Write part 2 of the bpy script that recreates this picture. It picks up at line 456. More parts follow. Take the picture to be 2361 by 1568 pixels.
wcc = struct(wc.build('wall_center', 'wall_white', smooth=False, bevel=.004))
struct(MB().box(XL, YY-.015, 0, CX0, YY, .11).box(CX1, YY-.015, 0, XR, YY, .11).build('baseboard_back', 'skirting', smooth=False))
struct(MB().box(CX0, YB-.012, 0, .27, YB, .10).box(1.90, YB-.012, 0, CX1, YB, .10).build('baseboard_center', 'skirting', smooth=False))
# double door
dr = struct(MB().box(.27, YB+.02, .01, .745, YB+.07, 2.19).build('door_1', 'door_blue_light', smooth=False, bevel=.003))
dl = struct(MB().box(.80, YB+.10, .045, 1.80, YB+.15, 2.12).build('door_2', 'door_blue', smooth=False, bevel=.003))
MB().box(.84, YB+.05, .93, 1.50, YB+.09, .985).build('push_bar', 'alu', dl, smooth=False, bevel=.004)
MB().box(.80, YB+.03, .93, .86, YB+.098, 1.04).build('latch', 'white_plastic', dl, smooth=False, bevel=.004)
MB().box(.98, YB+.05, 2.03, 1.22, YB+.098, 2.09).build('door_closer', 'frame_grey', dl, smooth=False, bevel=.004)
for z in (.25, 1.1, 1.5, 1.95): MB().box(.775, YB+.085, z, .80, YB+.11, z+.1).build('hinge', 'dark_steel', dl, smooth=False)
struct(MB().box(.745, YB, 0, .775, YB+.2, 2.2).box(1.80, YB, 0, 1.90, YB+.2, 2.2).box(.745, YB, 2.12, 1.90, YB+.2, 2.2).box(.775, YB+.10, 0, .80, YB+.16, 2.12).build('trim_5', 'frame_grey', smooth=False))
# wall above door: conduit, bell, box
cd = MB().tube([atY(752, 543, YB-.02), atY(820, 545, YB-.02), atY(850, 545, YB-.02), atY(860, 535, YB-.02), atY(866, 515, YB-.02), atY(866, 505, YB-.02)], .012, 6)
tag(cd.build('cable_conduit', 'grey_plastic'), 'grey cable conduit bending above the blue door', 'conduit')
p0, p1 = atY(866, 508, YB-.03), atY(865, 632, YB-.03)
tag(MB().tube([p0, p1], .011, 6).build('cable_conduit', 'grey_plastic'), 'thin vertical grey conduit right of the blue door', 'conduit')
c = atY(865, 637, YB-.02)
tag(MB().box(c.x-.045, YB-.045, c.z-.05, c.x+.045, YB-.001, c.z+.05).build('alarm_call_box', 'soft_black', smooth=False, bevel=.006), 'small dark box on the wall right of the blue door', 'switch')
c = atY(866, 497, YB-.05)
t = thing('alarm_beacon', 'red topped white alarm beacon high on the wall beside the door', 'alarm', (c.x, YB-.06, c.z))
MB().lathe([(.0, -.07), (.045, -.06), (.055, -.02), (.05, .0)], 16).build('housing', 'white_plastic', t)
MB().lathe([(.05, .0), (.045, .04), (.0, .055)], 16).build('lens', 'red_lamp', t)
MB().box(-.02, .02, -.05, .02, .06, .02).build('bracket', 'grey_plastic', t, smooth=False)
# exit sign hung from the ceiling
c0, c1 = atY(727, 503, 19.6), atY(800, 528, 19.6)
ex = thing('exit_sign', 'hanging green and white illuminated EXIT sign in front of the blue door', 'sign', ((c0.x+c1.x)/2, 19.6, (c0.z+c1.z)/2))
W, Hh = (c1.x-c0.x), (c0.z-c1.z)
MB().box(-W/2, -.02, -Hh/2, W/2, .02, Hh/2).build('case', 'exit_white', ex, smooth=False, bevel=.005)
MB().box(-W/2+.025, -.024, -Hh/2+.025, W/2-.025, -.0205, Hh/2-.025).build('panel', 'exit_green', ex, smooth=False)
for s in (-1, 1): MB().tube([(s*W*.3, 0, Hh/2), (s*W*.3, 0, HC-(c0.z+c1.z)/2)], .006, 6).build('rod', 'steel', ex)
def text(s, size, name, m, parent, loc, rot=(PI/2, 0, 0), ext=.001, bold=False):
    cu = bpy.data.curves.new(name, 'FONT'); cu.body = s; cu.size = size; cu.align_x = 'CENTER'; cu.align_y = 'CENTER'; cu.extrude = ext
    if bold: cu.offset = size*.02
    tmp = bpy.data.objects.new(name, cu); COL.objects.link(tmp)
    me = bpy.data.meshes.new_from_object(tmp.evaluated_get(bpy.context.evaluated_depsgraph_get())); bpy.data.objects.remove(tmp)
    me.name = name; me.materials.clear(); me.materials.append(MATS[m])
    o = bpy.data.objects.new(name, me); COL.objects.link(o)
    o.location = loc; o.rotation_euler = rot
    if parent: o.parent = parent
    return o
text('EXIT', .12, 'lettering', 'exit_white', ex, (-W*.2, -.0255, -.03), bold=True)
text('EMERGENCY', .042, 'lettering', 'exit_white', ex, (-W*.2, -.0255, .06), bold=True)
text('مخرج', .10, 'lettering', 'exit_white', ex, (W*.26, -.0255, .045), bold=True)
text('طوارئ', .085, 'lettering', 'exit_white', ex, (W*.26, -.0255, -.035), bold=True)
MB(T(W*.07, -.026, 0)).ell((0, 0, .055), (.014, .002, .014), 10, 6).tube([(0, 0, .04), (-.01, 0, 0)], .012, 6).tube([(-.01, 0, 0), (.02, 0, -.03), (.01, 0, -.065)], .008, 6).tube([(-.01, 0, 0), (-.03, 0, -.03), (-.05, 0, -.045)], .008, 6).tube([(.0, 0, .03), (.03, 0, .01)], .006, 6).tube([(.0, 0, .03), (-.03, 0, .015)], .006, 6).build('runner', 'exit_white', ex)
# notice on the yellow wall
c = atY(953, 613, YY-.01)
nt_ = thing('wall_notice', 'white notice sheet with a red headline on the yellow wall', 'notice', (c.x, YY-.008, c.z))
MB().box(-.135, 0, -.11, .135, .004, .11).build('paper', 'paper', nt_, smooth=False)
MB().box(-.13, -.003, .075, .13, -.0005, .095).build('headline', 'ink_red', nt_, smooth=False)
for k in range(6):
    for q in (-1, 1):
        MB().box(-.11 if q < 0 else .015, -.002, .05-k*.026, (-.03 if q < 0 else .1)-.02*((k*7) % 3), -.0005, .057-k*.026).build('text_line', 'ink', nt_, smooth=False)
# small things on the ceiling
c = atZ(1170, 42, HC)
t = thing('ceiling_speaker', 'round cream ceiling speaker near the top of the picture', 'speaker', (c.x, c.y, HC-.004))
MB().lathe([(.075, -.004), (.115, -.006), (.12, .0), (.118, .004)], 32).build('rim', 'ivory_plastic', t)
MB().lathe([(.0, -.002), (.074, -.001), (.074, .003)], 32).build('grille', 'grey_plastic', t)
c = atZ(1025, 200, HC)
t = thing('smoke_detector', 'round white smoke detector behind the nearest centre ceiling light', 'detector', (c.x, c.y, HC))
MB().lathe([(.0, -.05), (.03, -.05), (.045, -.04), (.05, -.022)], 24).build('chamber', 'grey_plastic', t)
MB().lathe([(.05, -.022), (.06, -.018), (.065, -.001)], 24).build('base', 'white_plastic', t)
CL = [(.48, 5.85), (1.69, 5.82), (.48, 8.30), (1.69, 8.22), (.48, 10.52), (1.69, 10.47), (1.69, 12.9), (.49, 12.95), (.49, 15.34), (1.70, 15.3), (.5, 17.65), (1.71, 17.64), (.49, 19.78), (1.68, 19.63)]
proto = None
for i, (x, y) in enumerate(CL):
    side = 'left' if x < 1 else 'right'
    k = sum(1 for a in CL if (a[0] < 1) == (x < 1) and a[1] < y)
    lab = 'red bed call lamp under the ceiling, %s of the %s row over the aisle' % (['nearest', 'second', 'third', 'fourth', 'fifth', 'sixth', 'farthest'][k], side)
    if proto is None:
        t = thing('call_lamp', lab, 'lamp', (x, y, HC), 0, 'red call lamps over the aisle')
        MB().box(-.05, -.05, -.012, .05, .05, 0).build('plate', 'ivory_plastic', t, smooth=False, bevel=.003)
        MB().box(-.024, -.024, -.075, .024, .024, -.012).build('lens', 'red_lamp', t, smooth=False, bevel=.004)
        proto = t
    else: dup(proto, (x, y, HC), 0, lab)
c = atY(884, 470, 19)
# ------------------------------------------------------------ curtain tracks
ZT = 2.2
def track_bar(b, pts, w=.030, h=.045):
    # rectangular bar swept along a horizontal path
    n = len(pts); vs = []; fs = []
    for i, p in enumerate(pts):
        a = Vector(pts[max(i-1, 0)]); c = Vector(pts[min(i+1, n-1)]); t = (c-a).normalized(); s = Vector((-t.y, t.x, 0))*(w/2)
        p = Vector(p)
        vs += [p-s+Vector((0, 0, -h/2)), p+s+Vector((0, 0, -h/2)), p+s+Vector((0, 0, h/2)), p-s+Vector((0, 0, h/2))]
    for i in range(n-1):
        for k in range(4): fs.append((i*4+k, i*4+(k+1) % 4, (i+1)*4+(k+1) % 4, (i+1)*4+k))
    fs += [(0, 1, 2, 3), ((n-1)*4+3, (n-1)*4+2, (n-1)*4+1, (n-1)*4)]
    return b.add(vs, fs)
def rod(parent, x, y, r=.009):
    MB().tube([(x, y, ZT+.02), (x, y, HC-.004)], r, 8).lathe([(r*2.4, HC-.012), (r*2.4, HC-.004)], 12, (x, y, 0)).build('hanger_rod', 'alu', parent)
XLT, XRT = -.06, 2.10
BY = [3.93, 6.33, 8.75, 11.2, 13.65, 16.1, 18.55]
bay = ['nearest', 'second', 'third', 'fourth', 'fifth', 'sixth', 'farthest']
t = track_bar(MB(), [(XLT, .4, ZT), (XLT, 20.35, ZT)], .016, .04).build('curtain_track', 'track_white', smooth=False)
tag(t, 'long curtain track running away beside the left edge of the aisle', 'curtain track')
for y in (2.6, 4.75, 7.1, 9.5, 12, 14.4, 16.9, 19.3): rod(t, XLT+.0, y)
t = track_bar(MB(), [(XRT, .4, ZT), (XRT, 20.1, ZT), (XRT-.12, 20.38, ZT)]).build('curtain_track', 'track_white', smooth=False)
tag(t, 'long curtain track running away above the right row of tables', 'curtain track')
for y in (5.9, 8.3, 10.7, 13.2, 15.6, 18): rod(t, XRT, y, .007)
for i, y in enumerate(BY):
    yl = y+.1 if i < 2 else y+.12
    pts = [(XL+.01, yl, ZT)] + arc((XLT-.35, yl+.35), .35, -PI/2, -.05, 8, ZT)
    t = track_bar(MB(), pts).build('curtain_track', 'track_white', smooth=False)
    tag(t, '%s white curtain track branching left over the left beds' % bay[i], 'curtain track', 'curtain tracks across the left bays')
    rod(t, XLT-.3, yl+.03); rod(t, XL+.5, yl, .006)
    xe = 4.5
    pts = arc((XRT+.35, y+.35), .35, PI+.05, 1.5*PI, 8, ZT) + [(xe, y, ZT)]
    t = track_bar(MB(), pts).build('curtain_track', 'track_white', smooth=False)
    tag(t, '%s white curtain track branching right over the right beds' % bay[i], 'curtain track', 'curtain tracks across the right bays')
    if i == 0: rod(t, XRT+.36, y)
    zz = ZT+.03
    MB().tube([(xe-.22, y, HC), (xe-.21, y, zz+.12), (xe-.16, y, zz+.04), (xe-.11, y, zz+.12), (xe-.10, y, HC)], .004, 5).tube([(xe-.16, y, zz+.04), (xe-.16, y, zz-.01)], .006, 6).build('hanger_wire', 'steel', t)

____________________

AIM OF THE TASK — Only the number is wanted: how many lines in the data include the string "picture"?

FINISHED TASK — 2